4.000 Morde in 30 Jahren gehen auf das Konto der Camorra. Für sein Buch "Gomorrha" hat Roberto Saviano hunderte von Namen und Taten zusammengetragen. Regisseur Matteo Garrone hat nicht den Fehler begangen, diese atemlose Anklageschrift 1:1 verfilmen zu wollen. Mit der Ruhe eines Jägers folgt er den Figuren auf ihrem Weg durch die Schattenwelt der Mafia - das ist tief beeindruckend und unbedingt einen Kinobesuch wert. Man sollte sich den Film auf Italienisch mit Untertiteln anschauen, um in den Genuss der rauen und röchelnden Stimmen der Darsteller zu kommen. Sie sprechen einen neapolitanischen Slang - sogar in Italien läuft "Gomorrha" deshalb mit Untertiteln.

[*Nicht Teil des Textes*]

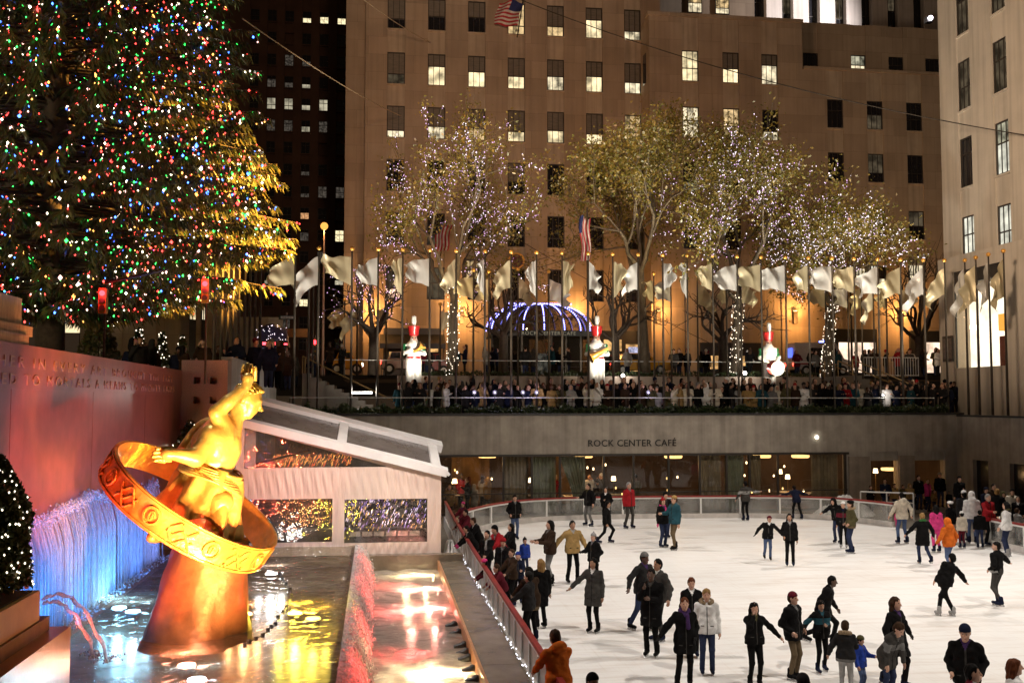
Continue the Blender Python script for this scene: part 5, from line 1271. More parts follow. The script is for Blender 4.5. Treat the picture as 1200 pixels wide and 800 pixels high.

Die fünf Handlungsstränge berühren sich kaum, gerade deshalb wirkt der Film nicht gekünstelt, sondern durch und durch real. So real, dass man sich fragt, wie eine solche Parallelwelt mitten in Europa existieren kann. Die großen Entscheider, die eigentlichen Köpfe der Mafia bleiben im Film - im Gegensatz zum Buch - unsichtbar. Was man sieht, ist ein System, das zwischen kalten Betonburgen, öden Feldern und staubigen Fabrikhallen seine eigenen Kinder frisst. Die gezeigte Gewalt ist erschreckend banal: Die Leichen von Marco und Ciro werden am Ende auf einer Baggerschaufel abtransportiert. Kein Tony Montana weit und breit.

Fakten zu "Gomorrha"
Regie: Matteo Garrone
Drehbuch: Sechs Autoren, unter ihnen Roberto Saviano, Autor des Buches "Gomorrha"
Darsteller: Salvatore Abruzzese (Totò), Gianfelice Imparato (Don Ciro), Toni Servillo (Don Franco), Marco Macor (Marco), Ciro Petrone (Ciro) u.a.